Smikkel is an almost mythical figure in the first half of the film. When we discuss his influence on the band’s formation, it is with a reserved reverence – and always in the past tense. New guitar and fiddle riffs are required to be “Smikkel-like”. Later, when the subject comes up that life on the road with other living, breathing, messy and loud people, what happened “with Smikkel” is presented as an unspoken example of the toll it can take. And that leaves us wondering, oh god, what happened to Smikkel? The assumption in the combustible world of live music, and the competing egos of a band, is that either he left over a blow-up over music direction, or worse, he is no longer physically capable of participating.

When it turns out something far less final is the reason for Smikkel’s absence, and a far more reasonable cause is revealed, we feel this absolute lack of pushback all the more. Meanwhile, the true identities of the bandmembers is again buried beneath performance – because without any kind of formative struggle, there is no way to measure the real humans behind it all. The ‘accents’ might drop when the gang are off stage, but who they are, and why they do the things they do, remain a mystery.

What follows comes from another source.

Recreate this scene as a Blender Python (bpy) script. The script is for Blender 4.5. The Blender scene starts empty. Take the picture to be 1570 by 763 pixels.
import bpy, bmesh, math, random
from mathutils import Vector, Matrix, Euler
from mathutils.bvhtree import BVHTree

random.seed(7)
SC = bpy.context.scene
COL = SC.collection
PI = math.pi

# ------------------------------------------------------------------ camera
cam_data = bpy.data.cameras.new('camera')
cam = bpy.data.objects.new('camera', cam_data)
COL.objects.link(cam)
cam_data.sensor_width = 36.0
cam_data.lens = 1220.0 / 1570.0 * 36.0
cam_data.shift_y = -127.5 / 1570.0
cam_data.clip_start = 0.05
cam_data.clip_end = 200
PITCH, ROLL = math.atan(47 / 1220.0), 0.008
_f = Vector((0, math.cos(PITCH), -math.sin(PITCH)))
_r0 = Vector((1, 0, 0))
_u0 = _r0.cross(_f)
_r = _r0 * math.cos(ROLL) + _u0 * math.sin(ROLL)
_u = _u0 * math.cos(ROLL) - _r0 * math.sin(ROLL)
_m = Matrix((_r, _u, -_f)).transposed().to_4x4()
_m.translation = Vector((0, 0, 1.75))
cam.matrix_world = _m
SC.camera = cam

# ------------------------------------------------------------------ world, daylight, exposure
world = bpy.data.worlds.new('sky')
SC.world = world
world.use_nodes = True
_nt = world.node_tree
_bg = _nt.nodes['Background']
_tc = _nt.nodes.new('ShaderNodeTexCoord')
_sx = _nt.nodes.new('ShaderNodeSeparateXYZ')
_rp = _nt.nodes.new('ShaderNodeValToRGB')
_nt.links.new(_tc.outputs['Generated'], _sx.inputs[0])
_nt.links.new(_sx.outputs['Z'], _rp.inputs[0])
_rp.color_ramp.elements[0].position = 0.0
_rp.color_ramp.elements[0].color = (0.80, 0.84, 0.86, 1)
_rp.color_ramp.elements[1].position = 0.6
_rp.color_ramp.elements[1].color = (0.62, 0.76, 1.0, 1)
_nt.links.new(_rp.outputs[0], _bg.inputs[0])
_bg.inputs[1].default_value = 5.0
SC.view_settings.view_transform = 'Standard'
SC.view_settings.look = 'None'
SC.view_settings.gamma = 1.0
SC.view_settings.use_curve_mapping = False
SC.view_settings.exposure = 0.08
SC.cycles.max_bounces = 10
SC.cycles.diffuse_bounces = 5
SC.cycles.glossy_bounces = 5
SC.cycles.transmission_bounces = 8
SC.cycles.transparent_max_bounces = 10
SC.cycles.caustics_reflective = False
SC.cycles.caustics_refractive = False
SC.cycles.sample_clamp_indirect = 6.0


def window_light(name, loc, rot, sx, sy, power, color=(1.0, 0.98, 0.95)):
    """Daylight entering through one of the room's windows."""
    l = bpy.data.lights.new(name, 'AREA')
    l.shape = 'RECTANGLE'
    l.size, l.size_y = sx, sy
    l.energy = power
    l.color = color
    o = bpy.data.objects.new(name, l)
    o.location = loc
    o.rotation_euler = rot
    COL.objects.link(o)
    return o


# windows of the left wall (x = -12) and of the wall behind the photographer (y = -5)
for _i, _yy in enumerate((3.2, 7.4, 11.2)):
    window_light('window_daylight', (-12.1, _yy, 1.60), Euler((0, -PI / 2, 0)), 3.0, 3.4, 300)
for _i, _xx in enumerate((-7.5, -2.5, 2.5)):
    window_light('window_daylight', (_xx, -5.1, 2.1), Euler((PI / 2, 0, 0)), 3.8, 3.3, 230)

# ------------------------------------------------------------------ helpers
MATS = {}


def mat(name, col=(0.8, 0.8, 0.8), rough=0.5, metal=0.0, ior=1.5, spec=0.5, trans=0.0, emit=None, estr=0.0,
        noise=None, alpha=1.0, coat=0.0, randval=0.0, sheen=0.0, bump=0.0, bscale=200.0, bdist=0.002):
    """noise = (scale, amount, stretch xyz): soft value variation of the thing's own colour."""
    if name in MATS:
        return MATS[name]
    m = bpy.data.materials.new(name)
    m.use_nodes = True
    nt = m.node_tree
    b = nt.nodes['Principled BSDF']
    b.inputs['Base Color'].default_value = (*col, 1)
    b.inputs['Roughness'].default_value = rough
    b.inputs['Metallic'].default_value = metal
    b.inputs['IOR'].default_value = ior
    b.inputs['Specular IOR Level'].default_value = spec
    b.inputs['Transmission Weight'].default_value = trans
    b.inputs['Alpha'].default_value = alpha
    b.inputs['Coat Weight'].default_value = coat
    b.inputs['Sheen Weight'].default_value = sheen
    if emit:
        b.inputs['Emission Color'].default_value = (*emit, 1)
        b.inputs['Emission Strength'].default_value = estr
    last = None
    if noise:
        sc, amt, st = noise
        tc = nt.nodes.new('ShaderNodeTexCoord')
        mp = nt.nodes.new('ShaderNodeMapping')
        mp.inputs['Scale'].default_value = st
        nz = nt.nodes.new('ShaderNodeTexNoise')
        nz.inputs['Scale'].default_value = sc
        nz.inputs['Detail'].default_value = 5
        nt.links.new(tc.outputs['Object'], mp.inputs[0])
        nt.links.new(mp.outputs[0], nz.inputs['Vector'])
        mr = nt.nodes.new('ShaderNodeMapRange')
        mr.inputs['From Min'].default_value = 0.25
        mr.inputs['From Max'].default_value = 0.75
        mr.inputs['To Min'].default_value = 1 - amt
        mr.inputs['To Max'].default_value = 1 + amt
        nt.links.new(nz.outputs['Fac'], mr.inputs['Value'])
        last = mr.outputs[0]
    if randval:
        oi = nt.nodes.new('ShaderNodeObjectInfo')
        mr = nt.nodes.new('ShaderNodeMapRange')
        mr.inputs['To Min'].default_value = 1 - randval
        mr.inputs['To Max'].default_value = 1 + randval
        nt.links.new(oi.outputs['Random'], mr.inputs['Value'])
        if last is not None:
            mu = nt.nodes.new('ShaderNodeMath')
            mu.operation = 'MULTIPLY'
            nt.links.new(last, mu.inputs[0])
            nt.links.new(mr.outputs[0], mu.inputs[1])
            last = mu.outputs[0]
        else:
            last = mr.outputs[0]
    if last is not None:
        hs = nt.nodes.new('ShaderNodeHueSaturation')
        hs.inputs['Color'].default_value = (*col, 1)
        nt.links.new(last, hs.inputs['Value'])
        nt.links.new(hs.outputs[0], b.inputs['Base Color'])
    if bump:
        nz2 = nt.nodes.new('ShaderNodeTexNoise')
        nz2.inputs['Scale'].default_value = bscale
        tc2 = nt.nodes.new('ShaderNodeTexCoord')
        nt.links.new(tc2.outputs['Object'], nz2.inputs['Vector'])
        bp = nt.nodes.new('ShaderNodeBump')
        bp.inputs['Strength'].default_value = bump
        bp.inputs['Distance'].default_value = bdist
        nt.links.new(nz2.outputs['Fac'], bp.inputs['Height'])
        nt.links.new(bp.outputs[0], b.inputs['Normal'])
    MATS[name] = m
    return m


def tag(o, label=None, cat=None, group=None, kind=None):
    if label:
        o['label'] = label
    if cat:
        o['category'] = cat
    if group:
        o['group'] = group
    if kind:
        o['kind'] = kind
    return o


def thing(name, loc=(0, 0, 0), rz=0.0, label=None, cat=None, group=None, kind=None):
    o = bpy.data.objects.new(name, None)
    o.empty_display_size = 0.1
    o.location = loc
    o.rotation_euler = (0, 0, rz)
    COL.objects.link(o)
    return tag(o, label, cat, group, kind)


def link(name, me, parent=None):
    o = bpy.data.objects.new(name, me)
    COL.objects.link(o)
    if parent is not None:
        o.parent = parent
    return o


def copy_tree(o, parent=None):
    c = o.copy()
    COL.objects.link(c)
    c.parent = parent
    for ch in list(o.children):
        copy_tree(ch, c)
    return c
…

In some aspects, Glock ’45: The Movie could afford to delve a little deeper, push a little bit further. Flustering its subjects just a little, to scratch beneath the façade would have taken this from good to great, as a portrait of these artists. Even so, through the charting of the creation of a song in the midst of the band, Hukker makes us feel part of things – and reconnects us with that part of ourselves that loves the act of creation – not just serving up the creators, or something created as a product to passively consume. And as a manifesto in support of following your dream, however bafflingly out of place it might seem, and highlighting the importance of collaboration and friendship to realise those goals, this is a likeable, tightly edited short – which will likely leave its audiences keen to become part of the family at Glock’s next live show.